Look how many different types of TV there are, of DVD player, of computers.Bromz
Yes, and at the same time look at how difficult it is to choose between each model.
Walk into any electronics store, go to the HDTV section where they're all set-up - running a test DVD/Blu-ray/whatever - and just try to come to a final decision in a couple of minutes. Personally, I find it impossible to choose between a Philips Ambilight, a Panasonic Viera and a 40" 1080p Samsung because they each boast their own image enhancing features and look better in certain situations. Then there's the experts who tell you there's no "single best HDTV", which makes the decision even harder.
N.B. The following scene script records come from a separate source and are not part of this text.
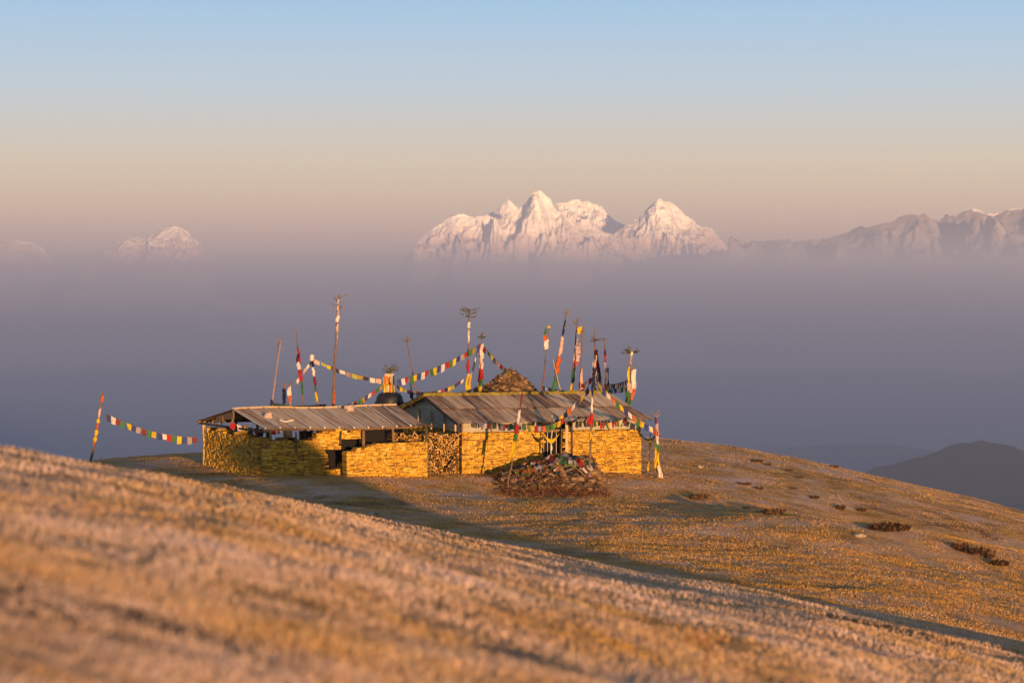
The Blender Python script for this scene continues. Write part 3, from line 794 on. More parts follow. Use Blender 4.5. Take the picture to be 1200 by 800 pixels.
POLES = [
    dict(label='short leaning pole with yellow rag windings standing alone at the far left', top=(121, 461), low=(107, 537), D=100, r=0.055, twigs=[(462, 9, 7, 0.7, 'twig', 14)],
         wraps=[(463, 472, 1.7, 'orange'), (478, 490, 1.5, 'pink'), (490, 497, 2.2, 'yellow'), (497, 503, 1.8, 'orange'), (503, 511, 2.3, 'yellow'), (511, 518, 2.4, 'yellow'), (518, 524, 1.4, 'orange')]),
    dict(label='thin bare reddish pole with a wispy twig top, leftmost behind the shelter roof', top=(329, 399), low=(318, 474), D=104, r=0.045, mat='red_bark', twigs=[(400, 14, 9, 0.8, 'twig', 16)], wraps=[(468, 480, 1.6, 'navy')]),
    dict(label='dark tilted pole with a hanging red and blue flag behind the shelter', top=(347, 386), low=(356, 476), D=104, r=0.045, twigs=[(389, 4, 3, 0.1, 'twig', 5)],
         banners=[(405, 424, 0, 1, -3, 2.5, 'red'), (415, 426, -2.5, 0, -3, 1, 'navy'), (424, 433, -3, 1, -2.5, 1.5, 'white'), (433, 446, -3, 2, -1, 2.2, 'red'), (446, 462, -1, 2, -0.5, 1.5, 'green')], wraps=[(446, 462, 1.1, 'maroon')]),
    dict(label='short pole topped with a white cloth knot and wound in coloured strips', top=(365, 416), low=(372, 472), D=104, r=0.04,
         wraps=[(415, 423, 2.6, 'white'), (423, 430, 1.6, 'navy'), (430, 441, 1.7, 'white'), (441, 452, 1.6, 'maroon'), (452, 459, 1.5, 'green'), (459, 471, 1.8, 'yellow')]),
    dict(label='tallest pole with a wide twig head and white cloth down its upper half', top=(397, 345), low=(390, 475), D=104, r=0.075, twigs=[(348, 16, 12, 0.35, 'twig', 20)],
         wraps=[(350, 357, 1.5, 'white'), (357, 370, 1.4, 'pink'), (369, 378, 2.4, 'white'), (378, 392, 1.6, 'pink'), (392, 408, 1.3, 'white')], banners=[(458, 474, 0, 2, 0, 3, 'orange')]),
    dict(label='stumpy post with antler shaped twigs and a white rag near the shelter ridge', top=(339, 452), low=(340, 478), D=104, r=0.05, mat='red_bark', twigs=[(451, 9, 12, 0.25, 'twig', 3)],
         banners=[(452, 463, -2, 2, -2.5, 2.5, 'white'), (463, 471, -2, 2.5, -1, 2, 'orange')]),
    dict(label='stumpy post wrapped in dark blue cloth behind the shelter ridge', top=(333, 450), low=(333, 478), D=104.5, r=0.05, twigs=[(450, 3, 5, 0.6, 'twig', 3)], wraps=[(455, 478, 2.0, 'navy')]),
    dict(label='bare pole leaning left with a small twig ball, between dome and house', top=(476, 397), low=(489, 466), D=110, r=0.045, twigs=[(397, 18, 6, 0.2, 'twig', 4)]),
    dict(label='thin short post under a dark cone of cloth beside the domed shrine', top=(481, 446), low=(483, 468), D=110, r=0.04, wraps=[(448, 456, 0.9, 'navy'), (456, 468, 1.9, 'navy')]),
    dict(label='tall pole with a flat spread of leafy sprigs and white rags above the house ridge', top=(549.5, 364), low=(548, 462), D=111, r=0.05,
         twigs=[(364, 16, 13, 0.15, 'sprig', 9)], wraps=[(377, 385, 2.0, 'white'), (386, 402, 1.5, 'white'), (421, 437, 1.8, 'red'), (437, 443, 2.0, 'pink')],
         banners=[(440, 460, -2.5, 0.5, -2, 0, 'yellow'), (438, 461, 1, 4, 0.5, 3.5, 'yellow')]),
    dict(label='pole hung with one long red banner beside the stone pile', top=(564, 394), low=(563, 460), D=111, r=0.05, twigs=[(395, 7, 8, 0.4, 'sprig', 4)],
         banners=[(403, 420, -1.5, 2.5, -1, 3.5, 'white'), (404, 448, -1.5, 0.5, -3, -0.5, 'red'), (420, 432, -1, 2.5, -1.5, 3, 'white'), (431, 445, -2, 3, -2.5, 3, 'red'), (444, 452, -2, 3, -2, 3, 'green'), (450, 461, -3, 2, -3, 1, 'yellow')]),
    dict(label='pole with a curled loop of green and yellow cloth at its tip', top=(643, 384), low=(635, 463), D=110, r=0.045,
         banners=[(385, 393, -4.5, -2, -5.5, -3, 'green'), (392, 399, -5.5, -1.5, -4.5, 0.5, 'orange'), (398, 409, -4, 1.5, -2.5, 2, 'white')], wraps=[(381, 385, 2.2, 'yellow'), (440, 462, 1.0, 'red')]),
    dict(label='tall slanting pole wound in white, orange and green cloth, rightmost leaning one', top=(664, 364), low=(648, 463), D=109, r=0.06, twigs=[(365, 8, 8, 0.5, 'twig', 5)],
         wraps=[(374, 394, 1.3, 'navy'), (394, 418, 2.2, 'pink'), (417, 438, 2.7, 'orange'), (438, 462, 2.3, 'green')]),
    dict(label='thin pale stick propped against the slanting striped pole', top=(648, 421), low=(653, 441), D=108.8, r=0.03, mat='pale_wood'),
    dict(label='pole with a wide faded banner of blue, pink, orange, green and yellow', top=(677, 374), low=(669, 463), D=109, r=0.045, twigs=[(374, 12, 8, 0.5, 'twig', 8)],
         banners=[(383, 391, 0, 6, 1, 6, 'yellow'), (396, 406, 0, 3, 0, 7, 'grey'), (405, 423, 0, 7, -1, 6.5, 'pink'), (422, 431, -1, 5, 0, 2, 'orange'), (431, 448, -0.5, 2.5, -0.5, 2.5, 'green'), (448, 459, -1.5, 2, -1.5, 2, 'yellow')]),
    dict(label='thin dark pole beside the faded banner with red and white cloth low down', top=(683, 382), low=(679, 462), D=108, r=0.045, twigs=[(386, 7, 6, 0.4, 'twig', 10)],
         banners=[(432, 456, 0, 2, 0, 4.5, 'pink'), (440, 455, -0.5, 1.5, -1, 1.5, 'red')]),
    dict(label='pole with a dark upturned trident at its head, crowded with torn strips', top=(697, 386), low=(698, 462), D=107, r=0.055, twigs=[(398, 5, 9, 0.2, 'sprig', 3), (408, 8, 7, 0.2, 'twig', 14)],
         banners=[(410, 450, 0, 3, 2, 7, 'maroon'), (416, 440, -1, 1.5, -2.5, 0.5, 'white'), (436, 452, 1, 6, 2, 9, 'white'), (424, 444, -3, -1, -4.5, -2, 'pink'), (430, 462, -2, 1, -3, -1, 'navy'), (450, 460, 3, 6, 3, 7, 'yellow')]),
    dict(label='slim pole with a scarlet ribbon near its top and white strip below', top=(708, 397), low=(712, 460), D=106, r=0.04, twigs=[(398, 5, 5, 0.5, 'twig', 4)],
         wraps=[(409, 425, 1.4, 'red')], banners=[(425, 452, -1, 1, -3, 1.5, 'pink'), (450, 458, -4, 0, -4, 0, 'orange'), (430, 460, 1, 2.4, 1, 3, 'navy')]),
    dict(label='bushy topped pole bundled in yellow and white cloth above the right roof end', top=(740, 409), low=(737, 476), D=103, r=0.06,
         twigs=[(411, 16, 9, 0.15, 'sprig', 5), (420, 16, 7, 0.1, 'twig', 14)], wraps=[(411, 417, 2.0, 'white'), (417, 430, 1.6, 'grey')],
         banners=[(430, 449, -4, -1, -3, -0.5, 'yellow'), (433, 456, 1, 6.5, 2, 7, 'white'), (454, 468, 2, 6.5, 1, 4.5, 'orange'), (449, 460, -3, 2, -3, 3, 'pink'), (458, 474, -4, 2, -3, 2, 'green'), (455, 472, -5, -2, -4.5, -2.5, 'navy')]),
    dict(label='dark pole against the right wall panel with blue, white and red cloth above the eave', top=(696, 428), low=(690.5, 545), D=94.5, r=0.05,
         wraps=[(430, 464, 1.6, 'navy'), (464, 484, 1.7, 'white'), (484, 496, 2.0, 'red'), (496, 504, 1.5, 'green'), (504, 515, 1.8, 'yellow')], banners=[(489, 497, -5, 0, -5, 1, 'red')]),
    dict(label='slanting pole before the front wall with white, red, green and yellow pennant', top=(612, 462), low=(598, 551), D=93.3, r=0.035,
         wraps=[(460, 480, 0.9, 'maroon'), (480, 497, 1.8, 'white'), (497, 508, 2.4, 'red'), (508, 518, 2.2, 'green')], banners=[(517, 536, -2, 2, -3.5, 1.5, 'yellow')]),
    dict(label='crooked pole with dangling yellow and white strips at the right corner of the house', top=(768, 483), low=(771, 564), D=98.6, r=0.05,
         twigs=[(484, 9, 7, 0.5, 'red_bark', 6)], wraps=[(488, 497, 1.5, 'maroon')],
         banners=[(496, 510, -1, 2.5, -1, 3.5, 'pink'), (505, 512, 0, 2, 2, 4.5, 'red'), (510, 520, -1, 2, 0, 3, 'white'), (518, 528, -2, 3, -2, 3, 'green'), (524, 548, -2, 1, -4, -1, 'yellow'), (530, 548, 0, 2, 1, 3, 'yellow'), (545, 561, 0, 4, 1, 6, 'white')]),
    dict(label='pale slim pole standing in the doorway with a yellow scarf swagged from it', top=(647, 486), low=(646, 536), D=96.5, r=0.03, mat='metal_bar', wraps=[(521, 529, 1.2, 'white')]),
]
ROOTS = [pole(s) for s in POLES]

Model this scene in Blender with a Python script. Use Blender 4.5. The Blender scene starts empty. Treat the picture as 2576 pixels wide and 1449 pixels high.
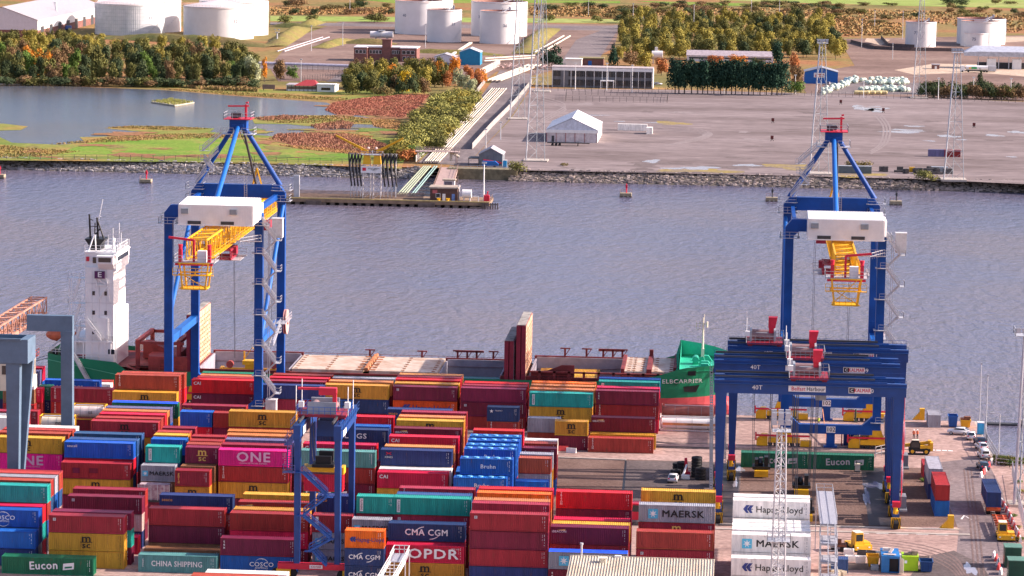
import bpy, bmesh, math, random
from mathutils import Vector, Matrix
random.seed(7)
SC = bpy.context.scene
COL = SC.collection
# ---------------- camera ----------------
F, TH, RO, PS, HC = 8000., math.radians(7.6), math.radians(.9), math.radians(3.95), 109.
CX, CY = 1288., 724.5
FW = Vector((-math.sin(PS)*math.cos(TH), math.cos(PS)*math.cos(TH), -math.sin(TH)))
R0 = Vector((math.cos(PS), math.sin(PS), 0))
U0 = R0.cross(FW)
XC = math.cos(RO)*R0 + math.sin(RO)*U0
YC = -math.sin(RO)*R0 + math.cos(RO)*U0
cam = bpy.data.cameras.new("camera")
cam.sensor_width = 36
cam.lens = F/2576*36
cam.clip_start = 5
cam.clip_end = 20000
co = bpy.data.objects.new("camera", cam)
COL.objects.link(co)
m = Matrix((XC, YC, -FW)).transposed().to_4x4()
m.translation = Vector((0, 0, HC))
co.matrix_world = m
SC.camera = co
# ---------------- sky, sun, exposure ----------------
SUN_EL, SUN_AZ = math.radians(27), math.radians(6)     # azimuth from +x towards +y
w = bpy.data.worlds.new("World"); SC.world = w; w.use_nodes = True
nt = w.node_tree
bg = nt.nodes['Background']
sky = nt.nodes.new('ShaderNodeTexSky'); sky.sky_type = 'NISHITA'; sky.sun_disc = False
sky.sun_elevation = SUN_EL; sky.sun_rotation = math.pi/2 - SUN_AZ
sky.air_density = 1.0; sky.dust_density = 2.6; sky.ozone_density = 1.0
tint = nt.nodes.new('ShaderNodeMix'); tint.data_type = 'RGBA'; tint.blend_type = 'MULTIPLY'; tint.inputs[0].default_value = 1
tint.inputs[7].default_value = (1.08, .96, 1.07, 1)          # faintly pink autumn sky
nt.links.new(sky.outputs[0], tint.inputs[6]); nt.links.new(tint.outputs[2], bg.inputs[0]); bg.inputs[1].default_value = 0.12
sl = bpy.data.lights.new("sun", 'SUN'); sl.energy = 5.0; sl.angle = math.radians(.5); sl.color = (1, .86, .77)
so = bpy.data.objects.new("sun", sl); COL.objects.link(so)
S = Vector((math.cos(SUN_EL)*math.cos(SUN_AZ), math.cos(SUN_EL)*math.sin(SUN_AZ), math.sin(SUN_EL)))
so.rotation_euler = S.to_track_quat('Z', 'Y').to_euler()
SC.view_settings.view_transform = 'Standard'; SC.view_settings.look = 'None'
SC.view_settings.exposure = 0.95; SC.view_settings.gamma = 1

# ---------------- photo pixel -> world ----------------
def ray(px, py):
    a, b = px-CX, py-CY
    c, s = math.cos(RO), math.sin(RO)
    return FW*F + R0*(c*a+s*b) - U0*(-s*a+c*b)
def G(px, py, z=0.):
    d = ray(px, py); t = (z-HC)/d.z
    return Vector((d.x*t, d.y*t, z))
def V(px, py, y):
    d = ray(px, py); t = y/d.y
    return Vector((d.x*t, y, HC+d.z*t))

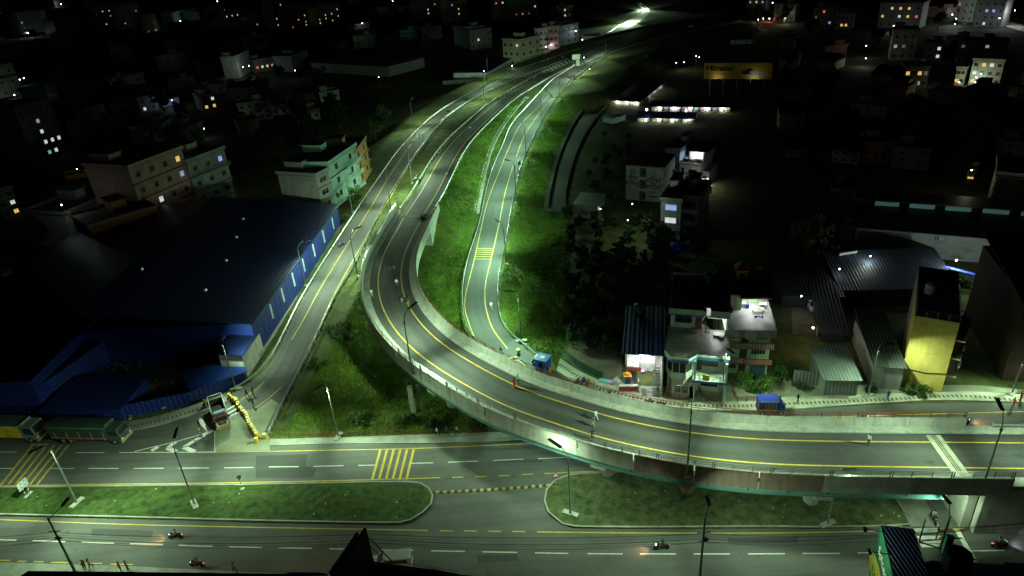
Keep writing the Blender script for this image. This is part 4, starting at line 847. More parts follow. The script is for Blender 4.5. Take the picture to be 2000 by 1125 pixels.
def tank(p, col, label, r=.6, h=1.3):
    m_ = mat('tank '+col, {'green': (.02,.16,.06), 'black': (.015,.015,.015), 'white': (.6,.6,.58)}[col], .5)
    o = thing('water_tank', label, 'water tank', tuple(p)); part('body', MB().cyl((0, 0), r, 0, h, 16).cyl((0, 0), r*1.04, h*.3, h*.34, 16).cyl((0, 0), r*1.04, h*.65, h*.69, 16).cyl((0, 0), r*.95, h, h+.22, 16, r*.4), m_, o)
    part('lid', MB().cyl((0, 0), r*.3, h+.22, h+.3, 10), m_, o); return o
HOUSES = []
def bulb(p, pw, col=(0.9, 1.0, .95), label='glowing bulb', name='wall_bulb', group='bare bulbs and lanterns of the far town', r=.12, glow=True, cat='lamp', e=None):
    o = None
    if label in ('small bright bulb in the dark town', 'glowing bulb'):
        hs = [x for x in COL.objects if x.get('category') in ('house', 'shed', 'shop', 'workshop', 'warehouse') and x.parent is None]
        near = min(hs, key=lambda x: (x.location.xy-Vector(p).xy).length)
        if (near.location.xy-Vector(p).xy).length < 28:
            rr = near.rotation_euler[2]; q_ = Matrix.Rotation(-rr, 3, 'Z') @ (Vector(p)-near.location); o = ob('wall_lamp', MB().box(-.05, -.05, 0, .05, .6, .06).mesh('wall_lamp', HEAD), near, tuple(q_)); p = Vector(p)
        else:
            near2 = ' '.join(min(hs, key=lambda x: (x.location.xy-Vector(p).xy).length)['label'].split()[:8]); label = 'bare lamp on a thin post'
            p = Vector(p); o = thing('lamp_post', label, 'lamp', tuple(p)); part('post', MB().cyl((0, -.15), .06, -p.z, .1, 6), STEEL, o)
            o_unused = None
    if o is None: o = thing(name, label, cat, tuple(p), 0, group if label.startswith('small') else None)
    part('glass', MB().cyl((0, 0), r*.7, -r, 0, 8, r).cyl((0, 0), r, 0, r, 8, r*.4), e or E_BULB, o); part('cap', MB().cyl((0, 0), r*.5, r, r*1.8, 8), HEAD, o)
    if pw:
        ld = bpy.data.lights.new('bulb_light', 'POINT'); ld.energy = pw; ld.color = col; ld.shadow_soft_size = .2
        l_ = bpy.data.objects.new('bulb_light', ld); COL.objects.link(l_); l_.parent = o; l_.location = (0, 0, -.35)
    return o
# ---- far town: (label, A, B, ytop, depth, wall, extra)
T = [
 ('long teal house with a lit corner beyond a pale lane at the top left', (42,68),(100,60),28,12,'teal',{}),
 ('unlit grey house at the very top left corner', (-30,60),(28,50),10,12,'grey',{}),
 ('low grey compound block right of the teal house at the top left', (112,66),(158,58),42,16,'cement',{'floors':1}),
 ('pale roofed house lit on its right corner near the top edge', (108,16),(140,10),1,12,'white',{'floors':1}),
 ('dark four storey house with scattered lit windows at the top left', (190,52),(240,46),12,12,'grey',{'cols':4}),
 ('dark house with lavender and blue lit windows at the top left', (242,60),(282,54),12,11,'beige',{'cols':3}),
 ('house with a red lit ground floor beside the dark slope at the top left', (284,66),(312,60),32,8,'beige',{'cols':2}),
 ('green washed building half hidden by a tree at the top', (364,46),(392,42),27,10,'green',{'floors':2}),
 ('low brown house below the glowing teal shed', (330,62),(390,58),47,10,'brown',{'floors':1}),
 ('beige two storey house with two bright lanterns on its roof', (443,56),(474,50),24,10,'beige',{'cols':3,'floors':2}),
 ('small dark house with a blue lit door beside the top trees', (498,54),(520,50),30,8,'grey',{'floors':2,'cols':2}),
 ('narrow house with small white lit windows left of the amber row', (538,56),(562,50),6,10,'grey',{'floors':4,'cols':2}),
 ('dark house row with amber and red lit doors at the top', (566,58),(618,48),14,12,'brown',{'cols':4}),
 ('bright house with a wide row of white lit windows at the top', (620,50),(668,40),16,12,'beige',{'cols':4}),
 ('small white house with dark windows lit from the lane', (470,152),(494,138),112,9,'white',{'floors':2,'cols':2}),
 ('low grey house with lit doorway left of the white house', (450,118),(470,108),96,8,'grey',{'floors':2,'cols':2}),
 ('long flat house with a row of five lit windows', (500,142),(548,134),120,10,'grey',{'floors':1,'cols':5}),
 ('plain grey gable wall house with a blue bulb', (574,140),(606,128),112,12,'cement',{'floors':1,'cols':1}),
 ('dark five storey apartment block with many lit windows at the left', (36,300),(66,292),236,14,'grey',{'floors':4,'cols':3,'tol':8}),
 ('dark apartment block with staggered lit windows beside the first block', (68,318),(132,296),214,14,'grey',{'floors':5,'cols':5,'tol':8}),
 ('dark house with one lit room at the left edge', (10,430),(44,418),378,12,'grey',{'floors':3,'cols':2}),
 ('small lit house on the lane below the dark block row at the left', (398,218),(428,212),190,9,'white',{'floors':2,'cols':2}),
 ('single storey dark house near the blue shop', (276,222),(312,214),194,9,'grey',{'floors':2,'cols':2}),
 ('low unlit house at the left edge with two lit windows above the warehouse', (48,612),(96,584),572,12,'cement',{'floors':1,'cols':3}),
 ('dark house with a lit white signboard on its front', (372,290),(405,278),252,10,'grey',{'floors':2,'cols':2}),
 ('narrow house with two lit slits at the top centre left', (820,40),(844,36),4,12,'grey',{'floors':5,'cols':2}),
 ('dark house with reddish windows behind the top centre trees', (846,30),(878,26),-4,12,'grey',{'floors':4,'cols':3}),
 ('beige house with warm lit corner at the top centre', (880,44),(915,38),6,12,'beige',{'floors':4,'cols':3}),
 ('house with plain blue grey side wall at the top centre', (888,88),(918,94),52,12,'blue',{'floors':3,'wins':False}),
 ('dark house with one pale lit window right of the blue grey wall', (920,98),(962,92),62,12,'grey',{'floors':3,'cols':4}),
 ('dark house at the top edge with red and white windows', (965,38),(1052,30),0,12,'grey',{'floors':3,'cols':7}),
 ('tall plain grey wall house with one narrow lit window above the row houses', (1089,48),(1119,44),16,12,'cement',{'floors':3,'cols':3}),
 ('dark house with pastel lit windows at the top right', (1458,22),(1494,22),-2,12,'grey',{'floors':2,'cols':3}),
 ('grey house beside the red glowing lane at the top right', (1510,42),(1552,42),10,12,'cement',{'floors':3,'cols':3}),
 ('dark house with red lit windows at the top right', (1586,50),(1626,50),18,12,'grey',{'floors':3,'cols':3}),
 ('dark house with a pair of amber windows', (1630,56),(1664,56),28,10,'grey',{'floors':2,'cols':4}),
 ('wide dark house with amber windows on three floors at the top right', (1712,54),(1794,56),8,14,'grey',{'floors':3,'cols':5}),
 ('unlit beige house below the wide amber window house', (1736,118),(1784,118),62,12,'beige',{'floors':3,'cols':3}),
 ('small house with a bright doorway right of centre top', (1804,118),(1838,118),88,10,'grey',{'floors':2,'cols':2}),
 ('white lit townhouse at the top right beside the steep lane', (1862,40),(1898,44),-12,12,'white',{'floors':4,'cols':3}),
 ('dark tall house with a vertical blue lit stair window', (1900,52),(1954,54),2,12,'cement',{'floors':4,'cols':4}),
 ('dark house with amber and cyan windows left of the shop lights', (1762,172),(1808,172),134,12,'grey',{'floors':2,'cols':4}),
 ('small orange roofed house beside the lit shops', (1862,166),(1880,167),134,8,'beige',{'floors':2,'cols':2}),
 ('house with lit shop fronts at the right edge', (1890,166),(1950,170),118,12,'beige',{'floors':3,'cols':4}),
 ('dim house above the lit shops at the right edge', (1866,124),(1960,126),84,12,'grey',{'floors':3,'cols':6}),
 ('four storey house with cyan and amber windows at the right edge', (1926,424),(2060,440),342,14,'beige',{'floors':4,'cols':4}),
 ('narrow lit stair tower beside the four storey house', (1886,352),(1902,353),322,6,'yellow',{'floors':3,'cols':1}),
 ('unlit beige house in the black area right of the thicket', (1618,408),(1662,412),374,12,'beige',{'floors':2,'cols':2}),
]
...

DVD players are also difficult - you've got you're bread-and-butter players, your recorders with HDDs and your HDMI upscalers. And there's sometimes all three rolled into one which costs a lot more money than you'd expect. Plus more recently there was the big HD battle between HD-DVD and Blu-ray, which is thankfully over now due to Warner's decision to support Blu-ray only. I bet there's a lot of pissed HD-DVD supporters right now who bought into the wrong format.
Then there's the in-store computing deals which almost always fall short in some way - includes Vista, great graphics card, great processor, but too little RAM for what you want to do. Fortunately, computers are at least a little easier since they can be built to the users own specifications.
The point is, I would hate to see this kind of decision making come into gaming. Keep it like the SNES, PS2 or Wii - only one cheap, basic SKU that can keep you going through the generation.